Mais de manière professionnelle, ça a débuté à Paris, quand je travaillais chez Maître Pierre. Un jour, en allant dans une mercerie faire des courses pour l’atelier, j’ai été repérée par Emma Mattel, qui travaillait pour Amo Casting.
Elle m’a fait faire mon tout premier défilé : un show Valentino, “Rendez-vous au cœur du temps”.

Waouh, et comment tu l’as vécu ce moment ? Passer de la rue à un défilé Valentino, c’est fort !
C’était incroyable ! Je rêvais de ça en secret depuis longtemps. À ce moment-là, j’avais 21 ans, je venais de commencer mon master. Mes premières photos, c’était au lycée… donc c’était un rêve, mais pas vraiment assumé.
Et là, ça devenait réel. J’ai rencontré Pierpaolo Piccioli, une personne incroyablement gentille, ainsi que son équipe. Je suis restée en contact avec beaucoup de gens de ce défilé.

Et après ce premier show, qu’est-ce qui s’est passé pour toi ? D’autres défilés ? Des campagnes ?
Emma m’a ensuite accompagnée pour d’autres projets. J’ai fait une campagne pour Asset Factory, puis une autre pour Vivienne Westwood à Londres... mais j’ai raté cette dernière parce que mon passeport n’était plus valide. C’était un vrai chagrin, j’y pense encore parfois avant de dormir. Comme je n’avais pas d’agence, je faisais tout moi-même : j’envoyais des messages en DM aux directeurs de casting, je mettais à jour mes photos, je postulais chaque saison. Petit à petit, certains sont venus vers moi directement, et j’ai commencé à décrocher plus de projets.

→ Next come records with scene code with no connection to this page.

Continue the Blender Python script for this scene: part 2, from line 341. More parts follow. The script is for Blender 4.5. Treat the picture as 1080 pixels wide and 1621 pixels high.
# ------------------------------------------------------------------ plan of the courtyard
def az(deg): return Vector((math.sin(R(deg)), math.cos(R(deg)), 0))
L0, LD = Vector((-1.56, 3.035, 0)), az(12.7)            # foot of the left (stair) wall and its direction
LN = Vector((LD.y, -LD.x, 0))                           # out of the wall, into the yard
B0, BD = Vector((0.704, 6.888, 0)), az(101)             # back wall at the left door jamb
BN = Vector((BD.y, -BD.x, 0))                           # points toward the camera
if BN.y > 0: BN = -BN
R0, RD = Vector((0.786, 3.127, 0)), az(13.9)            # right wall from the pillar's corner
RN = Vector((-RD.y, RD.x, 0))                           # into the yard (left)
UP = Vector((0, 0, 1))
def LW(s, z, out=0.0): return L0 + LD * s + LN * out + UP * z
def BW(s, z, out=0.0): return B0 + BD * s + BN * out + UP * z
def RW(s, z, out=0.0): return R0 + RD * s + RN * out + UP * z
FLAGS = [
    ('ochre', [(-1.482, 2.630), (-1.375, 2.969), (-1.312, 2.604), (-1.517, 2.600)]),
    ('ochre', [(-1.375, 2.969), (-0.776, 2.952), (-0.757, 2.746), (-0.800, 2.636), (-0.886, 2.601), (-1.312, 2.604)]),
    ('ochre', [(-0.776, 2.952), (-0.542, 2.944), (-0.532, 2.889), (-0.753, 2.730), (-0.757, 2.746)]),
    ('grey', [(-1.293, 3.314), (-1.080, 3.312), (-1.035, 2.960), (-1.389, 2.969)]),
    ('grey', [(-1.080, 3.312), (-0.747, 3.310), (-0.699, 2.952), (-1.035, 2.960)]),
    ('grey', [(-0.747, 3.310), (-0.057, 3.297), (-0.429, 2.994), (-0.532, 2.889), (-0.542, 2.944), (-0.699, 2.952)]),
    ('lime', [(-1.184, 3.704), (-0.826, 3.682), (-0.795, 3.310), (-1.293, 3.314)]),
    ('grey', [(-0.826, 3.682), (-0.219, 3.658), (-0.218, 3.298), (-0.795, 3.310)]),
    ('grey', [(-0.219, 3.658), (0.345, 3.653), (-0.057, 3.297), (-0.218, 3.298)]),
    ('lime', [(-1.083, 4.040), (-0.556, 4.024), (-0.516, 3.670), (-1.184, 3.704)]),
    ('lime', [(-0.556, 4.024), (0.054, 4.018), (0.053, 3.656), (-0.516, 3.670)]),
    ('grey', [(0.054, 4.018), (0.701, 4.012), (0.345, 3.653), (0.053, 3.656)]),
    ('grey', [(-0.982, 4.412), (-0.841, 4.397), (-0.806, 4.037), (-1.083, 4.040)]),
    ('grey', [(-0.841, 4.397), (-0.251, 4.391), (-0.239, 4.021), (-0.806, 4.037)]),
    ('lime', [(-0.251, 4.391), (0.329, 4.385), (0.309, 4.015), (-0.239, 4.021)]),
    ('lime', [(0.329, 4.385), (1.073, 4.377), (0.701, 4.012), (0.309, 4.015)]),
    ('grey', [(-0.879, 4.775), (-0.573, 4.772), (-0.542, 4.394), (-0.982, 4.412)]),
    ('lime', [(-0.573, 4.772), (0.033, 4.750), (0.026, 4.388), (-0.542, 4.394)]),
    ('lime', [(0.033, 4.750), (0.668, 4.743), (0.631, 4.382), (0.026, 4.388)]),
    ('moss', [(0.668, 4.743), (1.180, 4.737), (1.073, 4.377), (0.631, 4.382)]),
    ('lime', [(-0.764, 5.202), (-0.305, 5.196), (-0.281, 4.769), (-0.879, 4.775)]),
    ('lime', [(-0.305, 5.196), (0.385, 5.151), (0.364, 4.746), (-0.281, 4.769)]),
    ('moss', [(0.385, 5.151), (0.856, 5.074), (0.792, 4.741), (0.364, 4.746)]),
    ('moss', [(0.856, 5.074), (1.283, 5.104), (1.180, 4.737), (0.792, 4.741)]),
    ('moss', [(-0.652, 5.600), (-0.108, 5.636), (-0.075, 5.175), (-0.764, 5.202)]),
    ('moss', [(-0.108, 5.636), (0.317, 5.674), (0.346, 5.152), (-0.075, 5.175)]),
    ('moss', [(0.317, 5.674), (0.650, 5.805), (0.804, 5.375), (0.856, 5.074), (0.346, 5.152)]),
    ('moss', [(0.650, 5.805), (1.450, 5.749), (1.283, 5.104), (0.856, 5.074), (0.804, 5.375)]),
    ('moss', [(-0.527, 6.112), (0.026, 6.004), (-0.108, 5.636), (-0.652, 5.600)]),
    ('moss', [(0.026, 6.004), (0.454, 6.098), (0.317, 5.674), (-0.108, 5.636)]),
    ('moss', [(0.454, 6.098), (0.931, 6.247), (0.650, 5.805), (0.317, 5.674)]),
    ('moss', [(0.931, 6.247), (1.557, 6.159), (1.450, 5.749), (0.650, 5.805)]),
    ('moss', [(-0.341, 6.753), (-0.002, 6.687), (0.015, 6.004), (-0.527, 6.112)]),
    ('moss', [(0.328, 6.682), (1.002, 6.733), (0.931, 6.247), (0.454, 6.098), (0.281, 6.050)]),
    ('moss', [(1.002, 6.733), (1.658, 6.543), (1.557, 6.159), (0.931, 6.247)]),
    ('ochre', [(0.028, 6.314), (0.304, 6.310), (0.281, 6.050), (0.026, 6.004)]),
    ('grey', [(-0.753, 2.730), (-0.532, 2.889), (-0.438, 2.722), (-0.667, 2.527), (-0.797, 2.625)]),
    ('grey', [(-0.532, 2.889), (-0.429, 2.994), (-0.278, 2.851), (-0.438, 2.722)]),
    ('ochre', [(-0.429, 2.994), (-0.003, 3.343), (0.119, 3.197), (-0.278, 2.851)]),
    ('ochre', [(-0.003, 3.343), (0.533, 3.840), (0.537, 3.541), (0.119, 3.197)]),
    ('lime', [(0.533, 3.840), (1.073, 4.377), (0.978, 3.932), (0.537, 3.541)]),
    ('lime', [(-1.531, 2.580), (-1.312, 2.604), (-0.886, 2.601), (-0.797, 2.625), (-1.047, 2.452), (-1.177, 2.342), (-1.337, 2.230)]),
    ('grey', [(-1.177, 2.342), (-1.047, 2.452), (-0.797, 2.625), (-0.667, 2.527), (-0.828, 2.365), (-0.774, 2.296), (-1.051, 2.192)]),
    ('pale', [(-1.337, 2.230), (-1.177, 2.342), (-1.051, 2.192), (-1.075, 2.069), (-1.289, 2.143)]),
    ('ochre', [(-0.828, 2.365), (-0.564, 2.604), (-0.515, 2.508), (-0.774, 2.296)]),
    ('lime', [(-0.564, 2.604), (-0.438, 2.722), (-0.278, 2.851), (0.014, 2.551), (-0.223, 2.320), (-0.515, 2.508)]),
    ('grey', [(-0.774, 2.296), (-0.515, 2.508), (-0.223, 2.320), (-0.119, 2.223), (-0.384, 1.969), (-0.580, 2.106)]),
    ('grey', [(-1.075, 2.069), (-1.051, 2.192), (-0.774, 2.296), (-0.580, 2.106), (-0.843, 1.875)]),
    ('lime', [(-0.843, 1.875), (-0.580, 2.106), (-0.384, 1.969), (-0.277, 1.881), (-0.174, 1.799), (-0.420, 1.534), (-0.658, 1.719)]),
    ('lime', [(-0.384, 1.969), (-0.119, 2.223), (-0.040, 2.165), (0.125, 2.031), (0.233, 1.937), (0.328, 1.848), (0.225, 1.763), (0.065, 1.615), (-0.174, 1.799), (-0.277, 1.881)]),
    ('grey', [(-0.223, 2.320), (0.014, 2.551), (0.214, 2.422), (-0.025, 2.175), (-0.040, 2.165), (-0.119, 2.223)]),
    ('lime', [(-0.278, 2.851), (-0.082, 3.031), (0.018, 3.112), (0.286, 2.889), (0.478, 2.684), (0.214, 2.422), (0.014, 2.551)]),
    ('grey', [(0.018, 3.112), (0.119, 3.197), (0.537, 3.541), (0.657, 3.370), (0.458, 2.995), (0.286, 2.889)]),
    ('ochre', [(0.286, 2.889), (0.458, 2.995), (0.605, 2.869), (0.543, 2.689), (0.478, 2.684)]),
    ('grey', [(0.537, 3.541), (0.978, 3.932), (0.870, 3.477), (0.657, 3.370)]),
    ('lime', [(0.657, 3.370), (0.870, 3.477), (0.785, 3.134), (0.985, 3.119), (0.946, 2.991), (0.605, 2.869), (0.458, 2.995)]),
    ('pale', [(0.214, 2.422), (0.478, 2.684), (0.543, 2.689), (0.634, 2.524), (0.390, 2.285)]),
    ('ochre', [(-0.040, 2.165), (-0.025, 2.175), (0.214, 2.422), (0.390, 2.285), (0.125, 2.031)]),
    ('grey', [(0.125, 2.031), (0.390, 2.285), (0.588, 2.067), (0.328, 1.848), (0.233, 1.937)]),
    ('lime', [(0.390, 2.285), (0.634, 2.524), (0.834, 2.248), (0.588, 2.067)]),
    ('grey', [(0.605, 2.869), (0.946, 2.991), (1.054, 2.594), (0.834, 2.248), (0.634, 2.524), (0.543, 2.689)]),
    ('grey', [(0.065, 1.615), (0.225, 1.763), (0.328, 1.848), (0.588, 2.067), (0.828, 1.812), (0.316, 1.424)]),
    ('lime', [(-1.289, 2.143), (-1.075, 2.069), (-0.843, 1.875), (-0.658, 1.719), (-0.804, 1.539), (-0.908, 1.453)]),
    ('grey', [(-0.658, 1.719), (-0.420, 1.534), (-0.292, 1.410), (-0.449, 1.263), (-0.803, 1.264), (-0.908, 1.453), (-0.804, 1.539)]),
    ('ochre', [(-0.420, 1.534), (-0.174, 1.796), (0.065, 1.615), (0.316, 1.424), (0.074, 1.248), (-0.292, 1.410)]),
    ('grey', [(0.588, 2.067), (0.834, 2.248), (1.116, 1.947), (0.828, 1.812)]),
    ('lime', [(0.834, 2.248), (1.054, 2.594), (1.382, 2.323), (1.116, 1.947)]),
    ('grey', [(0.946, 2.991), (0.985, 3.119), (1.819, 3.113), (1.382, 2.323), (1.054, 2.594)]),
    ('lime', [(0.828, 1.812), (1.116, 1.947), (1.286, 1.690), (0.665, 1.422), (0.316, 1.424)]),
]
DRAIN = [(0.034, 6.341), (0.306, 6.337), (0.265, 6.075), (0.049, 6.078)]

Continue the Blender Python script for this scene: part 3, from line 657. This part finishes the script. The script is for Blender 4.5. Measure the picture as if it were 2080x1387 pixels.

Et aujourd’hui, comment tu concilies mannequinat et travail de designer ?
Quand je travaille sur mes propres projets, je peux m’adapter, je dors moins, je saute des jours, je m’organise.
Mais quand je travaille pour d’autres, c’est plus compliqué. Il m’est déjà arrivé de venir très tôt au travail pour pouvoir aller à un casting entre midi et deux… et faire ça plusieurs jours de suite.
C’est possible quand tu en as vraiment envie, mais c’est épuisant. Aujourd’hui, heureusement, je suis dans une agence, donc je suis mieux accompagnée. C’est beaucoup plus viable comme rythme de vie.